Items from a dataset
**********
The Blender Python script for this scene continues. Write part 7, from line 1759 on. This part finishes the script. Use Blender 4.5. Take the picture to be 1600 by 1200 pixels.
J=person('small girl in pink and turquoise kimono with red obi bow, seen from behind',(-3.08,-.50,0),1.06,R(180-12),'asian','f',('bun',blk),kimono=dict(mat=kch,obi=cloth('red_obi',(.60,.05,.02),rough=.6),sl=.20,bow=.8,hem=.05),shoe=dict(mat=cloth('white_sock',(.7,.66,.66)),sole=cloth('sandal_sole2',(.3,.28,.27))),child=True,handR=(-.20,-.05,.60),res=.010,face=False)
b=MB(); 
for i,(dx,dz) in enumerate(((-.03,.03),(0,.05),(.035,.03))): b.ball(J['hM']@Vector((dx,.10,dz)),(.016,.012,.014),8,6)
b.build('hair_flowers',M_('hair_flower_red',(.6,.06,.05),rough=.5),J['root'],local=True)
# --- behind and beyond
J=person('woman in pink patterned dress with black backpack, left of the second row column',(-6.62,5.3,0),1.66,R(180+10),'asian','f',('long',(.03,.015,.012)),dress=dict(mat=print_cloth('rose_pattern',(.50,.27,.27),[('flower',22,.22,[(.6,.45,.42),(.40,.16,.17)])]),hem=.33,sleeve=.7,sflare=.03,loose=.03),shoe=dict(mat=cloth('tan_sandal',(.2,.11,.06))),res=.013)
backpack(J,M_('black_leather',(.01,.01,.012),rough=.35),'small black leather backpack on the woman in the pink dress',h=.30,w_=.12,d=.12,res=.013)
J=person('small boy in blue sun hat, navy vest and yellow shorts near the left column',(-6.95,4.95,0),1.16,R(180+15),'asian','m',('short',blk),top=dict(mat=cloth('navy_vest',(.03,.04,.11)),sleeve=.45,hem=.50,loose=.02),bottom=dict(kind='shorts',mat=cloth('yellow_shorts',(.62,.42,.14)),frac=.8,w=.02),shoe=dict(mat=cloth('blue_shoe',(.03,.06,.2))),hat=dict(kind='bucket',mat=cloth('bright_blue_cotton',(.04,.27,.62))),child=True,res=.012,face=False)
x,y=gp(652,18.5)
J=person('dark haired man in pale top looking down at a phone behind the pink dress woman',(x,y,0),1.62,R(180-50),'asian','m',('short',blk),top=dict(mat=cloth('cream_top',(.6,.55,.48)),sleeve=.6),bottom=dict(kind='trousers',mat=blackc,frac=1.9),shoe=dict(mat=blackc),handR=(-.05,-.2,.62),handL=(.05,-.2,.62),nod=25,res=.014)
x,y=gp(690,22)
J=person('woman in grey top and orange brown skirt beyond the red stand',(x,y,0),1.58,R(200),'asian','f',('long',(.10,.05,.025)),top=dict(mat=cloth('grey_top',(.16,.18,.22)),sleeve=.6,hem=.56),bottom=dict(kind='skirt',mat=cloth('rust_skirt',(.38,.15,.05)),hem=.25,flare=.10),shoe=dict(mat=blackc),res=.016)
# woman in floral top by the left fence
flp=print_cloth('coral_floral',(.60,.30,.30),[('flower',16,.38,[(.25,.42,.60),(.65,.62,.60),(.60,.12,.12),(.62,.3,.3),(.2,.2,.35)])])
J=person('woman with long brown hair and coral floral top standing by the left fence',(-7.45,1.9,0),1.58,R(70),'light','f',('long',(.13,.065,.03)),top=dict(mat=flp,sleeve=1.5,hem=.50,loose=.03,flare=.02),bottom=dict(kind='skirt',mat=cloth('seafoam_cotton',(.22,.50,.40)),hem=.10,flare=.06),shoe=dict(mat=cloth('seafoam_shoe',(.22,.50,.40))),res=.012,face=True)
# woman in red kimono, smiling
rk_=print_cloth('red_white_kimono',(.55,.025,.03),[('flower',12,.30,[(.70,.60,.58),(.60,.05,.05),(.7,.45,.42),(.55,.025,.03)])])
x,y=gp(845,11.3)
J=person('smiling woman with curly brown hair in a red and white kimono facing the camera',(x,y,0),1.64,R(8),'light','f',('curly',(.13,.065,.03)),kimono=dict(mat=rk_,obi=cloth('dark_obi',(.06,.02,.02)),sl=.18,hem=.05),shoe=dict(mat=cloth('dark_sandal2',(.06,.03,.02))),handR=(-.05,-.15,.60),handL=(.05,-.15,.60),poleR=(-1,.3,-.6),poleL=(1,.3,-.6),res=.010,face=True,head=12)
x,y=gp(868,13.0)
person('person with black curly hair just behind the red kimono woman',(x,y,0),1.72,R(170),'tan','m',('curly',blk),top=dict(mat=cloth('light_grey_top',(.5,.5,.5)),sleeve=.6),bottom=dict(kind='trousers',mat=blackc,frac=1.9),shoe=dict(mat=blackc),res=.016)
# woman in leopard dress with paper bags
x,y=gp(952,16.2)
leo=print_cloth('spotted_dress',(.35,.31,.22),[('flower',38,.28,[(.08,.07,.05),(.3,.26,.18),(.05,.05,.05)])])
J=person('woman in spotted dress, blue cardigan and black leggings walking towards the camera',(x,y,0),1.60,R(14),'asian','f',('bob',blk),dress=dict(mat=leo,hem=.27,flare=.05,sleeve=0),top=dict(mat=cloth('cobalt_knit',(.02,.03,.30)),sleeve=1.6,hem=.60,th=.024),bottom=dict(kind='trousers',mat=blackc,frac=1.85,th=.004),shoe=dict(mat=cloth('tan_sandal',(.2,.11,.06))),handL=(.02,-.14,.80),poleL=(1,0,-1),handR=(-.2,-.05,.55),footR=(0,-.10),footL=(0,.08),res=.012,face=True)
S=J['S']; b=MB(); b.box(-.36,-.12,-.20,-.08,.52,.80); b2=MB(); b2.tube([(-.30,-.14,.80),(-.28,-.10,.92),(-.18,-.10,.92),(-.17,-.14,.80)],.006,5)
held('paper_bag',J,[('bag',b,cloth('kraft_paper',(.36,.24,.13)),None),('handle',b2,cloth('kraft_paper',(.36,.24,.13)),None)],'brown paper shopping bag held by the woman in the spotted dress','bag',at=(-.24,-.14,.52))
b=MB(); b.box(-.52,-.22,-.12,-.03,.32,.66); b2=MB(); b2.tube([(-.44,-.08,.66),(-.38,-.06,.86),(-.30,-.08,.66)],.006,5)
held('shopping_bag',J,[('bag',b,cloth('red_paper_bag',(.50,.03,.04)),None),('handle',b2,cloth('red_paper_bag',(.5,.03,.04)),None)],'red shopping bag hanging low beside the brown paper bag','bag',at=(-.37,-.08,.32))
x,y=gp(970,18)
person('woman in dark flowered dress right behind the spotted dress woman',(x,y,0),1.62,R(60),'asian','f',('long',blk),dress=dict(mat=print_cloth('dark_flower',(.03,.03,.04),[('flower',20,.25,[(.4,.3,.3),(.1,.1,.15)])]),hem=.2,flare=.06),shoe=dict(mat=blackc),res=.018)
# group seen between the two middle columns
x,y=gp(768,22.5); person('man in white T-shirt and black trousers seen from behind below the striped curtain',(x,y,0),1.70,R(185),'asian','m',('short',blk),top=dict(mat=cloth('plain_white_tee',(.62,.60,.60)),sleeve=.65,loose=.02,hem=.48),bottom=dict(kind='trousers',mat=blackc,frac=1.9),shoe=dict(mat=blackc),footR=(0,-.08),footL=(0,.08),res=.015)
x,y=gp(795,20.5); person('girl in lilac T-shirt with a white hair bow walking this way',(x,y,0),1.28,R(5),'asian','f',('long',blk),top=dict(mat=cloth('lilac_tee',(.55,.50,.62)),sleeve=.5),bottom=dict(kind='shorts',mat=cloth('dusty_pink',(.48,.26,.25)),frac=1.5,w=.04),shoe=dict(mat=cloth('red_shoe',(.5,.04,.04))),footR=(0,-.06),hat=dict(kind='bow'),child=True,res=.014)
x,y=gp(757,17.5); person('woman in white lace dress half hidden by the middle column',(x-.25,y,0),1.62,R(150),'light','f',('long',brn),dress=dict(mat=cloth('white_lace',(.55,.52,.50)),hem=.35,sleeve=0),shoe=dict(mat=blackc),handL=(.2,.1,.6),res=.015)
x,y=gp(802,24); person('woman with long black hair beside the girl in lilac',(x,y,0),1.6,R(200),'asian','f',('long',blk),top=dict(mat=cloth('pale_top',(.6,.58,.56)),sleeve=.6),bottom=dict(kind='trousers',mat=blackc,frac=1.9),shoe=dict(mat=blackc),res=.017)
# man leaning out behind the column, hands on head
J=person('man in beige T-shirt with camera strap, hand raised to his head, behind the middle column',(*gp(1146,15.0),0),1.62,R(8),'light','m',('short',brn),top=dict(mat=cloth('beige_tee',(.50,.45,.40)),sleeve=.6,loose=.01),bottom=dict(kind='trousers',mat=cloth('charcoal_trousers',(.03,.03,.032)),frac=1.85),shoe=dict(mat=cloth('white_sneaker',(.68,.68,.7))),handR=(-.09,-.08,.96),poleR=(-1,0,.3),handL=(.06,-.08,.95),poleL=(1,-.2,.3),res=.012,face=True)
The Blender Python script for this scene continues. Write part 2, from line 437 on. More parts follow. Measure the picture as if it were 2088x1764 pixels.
**********
JOB
Report how many lines of the records above contain the word "Write", giving only the number.

THE RESULT
2